I’ve been doing various sorts of online course delivery since the mid-1990s. That’s when Netscape was the only browser. That’s when you had to send your page changes to an IT admin, and wait a couple of days for it to be completed. That was in the HTML1.0 days, before CSS. That was before Youtube, before social media. Heck, it was before Google.
So while I’m glad to see all the first timers get excited about successfully uploading content or making a video of themselves, the excitement seems weird to those of us who’ve been doing it for 25 years. I remember people viewing online delivery with suspicion, assuming that it was an either/or thing, that you either believed in real human contact in a classroom or you had sold your soul and just wanted bells and whistles without any real engagement. We’ve known for a long time that that either/or is crap.
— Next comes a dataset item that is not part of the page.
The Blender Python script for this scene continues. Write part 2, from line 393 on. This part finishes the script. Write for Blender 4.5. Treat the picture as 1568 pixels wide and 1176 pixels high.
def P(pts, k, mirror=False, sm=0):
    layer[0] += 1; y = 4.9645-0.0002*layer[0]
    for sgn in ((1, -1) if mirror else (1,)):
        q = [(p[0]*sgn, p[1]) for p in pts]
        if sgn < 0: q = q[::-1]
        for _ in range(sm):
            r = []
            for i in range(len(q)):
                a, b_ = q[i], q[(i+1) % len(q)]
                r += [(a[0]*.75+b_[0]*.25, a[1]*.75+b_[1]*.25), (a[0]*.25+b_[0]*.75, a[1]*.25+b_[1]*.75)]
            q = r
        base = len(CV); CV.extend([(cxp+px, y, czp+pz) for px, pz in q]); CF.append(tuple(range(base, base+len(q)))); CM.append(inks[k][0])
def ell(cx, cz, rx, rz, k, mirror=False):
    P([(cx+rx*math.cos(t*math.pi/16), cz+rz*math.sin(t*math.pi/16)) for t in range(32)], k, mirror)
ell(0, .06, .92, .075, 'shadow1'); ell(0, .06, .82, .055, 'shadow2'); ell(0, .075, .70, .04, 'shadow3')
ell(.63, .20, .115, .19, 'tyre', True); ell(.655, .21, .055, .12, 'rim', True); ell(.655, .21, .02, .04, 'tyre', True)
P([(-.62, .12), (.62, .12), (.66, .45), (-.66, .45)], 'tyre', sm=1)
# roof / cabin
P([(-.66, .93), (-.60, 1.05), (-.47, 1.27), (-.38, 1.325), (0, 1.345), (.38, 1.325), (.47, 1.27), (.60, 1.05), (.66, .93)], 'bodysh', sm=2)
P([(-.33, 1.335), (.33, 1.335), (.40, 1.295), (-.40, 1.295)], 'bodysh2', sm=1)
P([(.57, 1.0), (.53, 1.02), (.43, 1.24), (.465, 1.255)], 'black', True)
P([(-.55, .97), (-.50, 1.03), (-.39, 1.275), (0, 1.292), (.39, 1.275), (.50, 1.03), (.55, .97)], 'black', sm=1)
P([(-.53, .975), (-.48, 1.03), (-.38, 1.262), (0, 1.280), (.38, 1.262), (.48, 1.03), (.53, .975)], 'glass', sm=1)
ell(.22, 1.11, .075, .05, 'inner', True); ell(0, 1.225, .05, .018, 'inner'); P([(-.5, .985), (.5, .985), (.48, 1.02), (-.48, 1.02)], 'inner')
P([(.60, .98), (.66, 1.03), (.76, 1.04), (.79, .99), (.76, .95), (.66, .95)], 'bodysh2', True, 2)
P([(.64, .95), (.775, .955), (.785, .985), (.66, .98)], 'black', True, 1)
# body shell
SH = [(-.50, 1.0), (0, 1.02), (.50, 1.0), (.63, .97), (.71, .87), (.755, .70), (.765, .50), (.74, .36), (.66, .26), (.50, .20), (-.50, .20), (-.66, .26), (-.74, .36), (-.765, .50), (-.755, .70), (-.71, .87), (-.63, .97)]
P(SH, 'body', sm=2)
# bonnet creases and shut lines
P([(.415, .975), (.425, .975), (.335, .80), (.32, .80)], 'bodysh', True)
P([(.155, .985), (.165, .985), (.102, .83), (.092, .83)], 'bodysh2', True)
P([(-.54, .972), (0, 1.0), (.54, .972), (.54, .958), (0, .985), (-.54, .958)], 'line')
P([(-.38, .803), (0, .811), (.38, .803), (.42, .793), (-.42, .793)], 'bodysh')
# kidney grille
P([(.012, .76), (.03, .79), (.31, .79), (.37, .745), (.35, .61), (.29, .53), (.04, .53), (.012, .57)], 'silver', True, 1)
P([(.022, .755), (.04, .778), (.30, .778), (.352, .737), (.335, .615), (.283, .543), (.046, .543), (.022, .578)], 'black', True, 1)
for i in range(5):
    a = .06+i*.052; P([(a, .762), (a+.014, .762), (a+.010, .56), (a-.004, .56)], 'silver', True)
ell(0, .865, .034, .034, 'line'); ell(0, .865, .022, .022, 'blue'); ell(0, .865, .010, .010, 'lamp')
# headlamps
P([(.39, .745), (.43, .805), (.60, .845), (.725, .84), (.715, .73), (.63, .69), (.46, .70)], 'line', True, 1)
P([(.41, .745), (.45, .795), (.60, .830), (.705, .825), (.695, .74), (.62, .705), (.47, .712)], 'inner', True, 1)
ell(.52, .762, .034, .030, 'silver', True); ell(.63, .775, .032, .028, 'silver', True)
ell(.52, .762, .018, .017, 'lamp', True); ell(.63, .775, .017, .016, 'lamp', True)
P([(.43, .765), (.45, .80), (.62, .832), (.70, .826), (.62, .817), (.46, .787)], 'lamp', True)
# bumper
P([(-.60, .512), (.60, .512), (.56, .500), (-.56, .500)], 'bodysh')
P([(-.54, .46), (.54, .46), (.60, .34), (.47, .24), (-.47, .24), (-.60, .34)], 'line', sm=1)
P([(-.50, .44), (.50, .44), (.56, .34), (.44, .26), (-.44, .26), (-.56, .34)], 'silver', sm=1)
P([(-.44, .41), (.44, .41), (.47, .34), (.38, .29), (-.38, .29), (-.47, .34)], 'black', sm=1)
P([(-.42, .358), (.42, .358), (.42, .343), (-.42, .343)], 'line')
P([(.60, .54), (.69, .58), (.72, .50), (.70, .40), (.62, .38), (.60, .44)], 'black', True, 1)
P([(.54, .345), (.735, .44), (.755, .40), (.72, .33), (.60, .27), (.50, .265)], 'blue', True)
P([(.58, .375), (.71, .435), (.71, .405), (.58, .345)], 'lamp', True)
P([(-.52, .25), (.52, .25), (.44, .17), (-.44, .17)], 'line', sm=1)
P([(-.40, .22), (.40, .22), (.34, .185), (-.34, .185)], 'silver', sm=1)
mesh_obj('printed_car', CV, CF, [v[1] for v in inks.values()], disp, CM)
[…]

Now, here we all are together, delivering content remotely, discovering what the medium and the platforms do well and what they don’t do well. Maybe we can start having a real conversation about the place of the digital in education, now that everyone has been forced to understand at least some of what it means and what it takes.
I don’t think this is going to herald a great new day for online course delivery systems. I think instead we’re going to have people finally forced to understand that it’s really great for some things, and really terrible for others. Maybe there will be some new innovation. And maybe those of us who have done this for a quarter century will be looked at less as those who commodified education and more as people who have been trying all along to wrestle with the hard problem of how to achieve a real educational experience with a wider range of tools.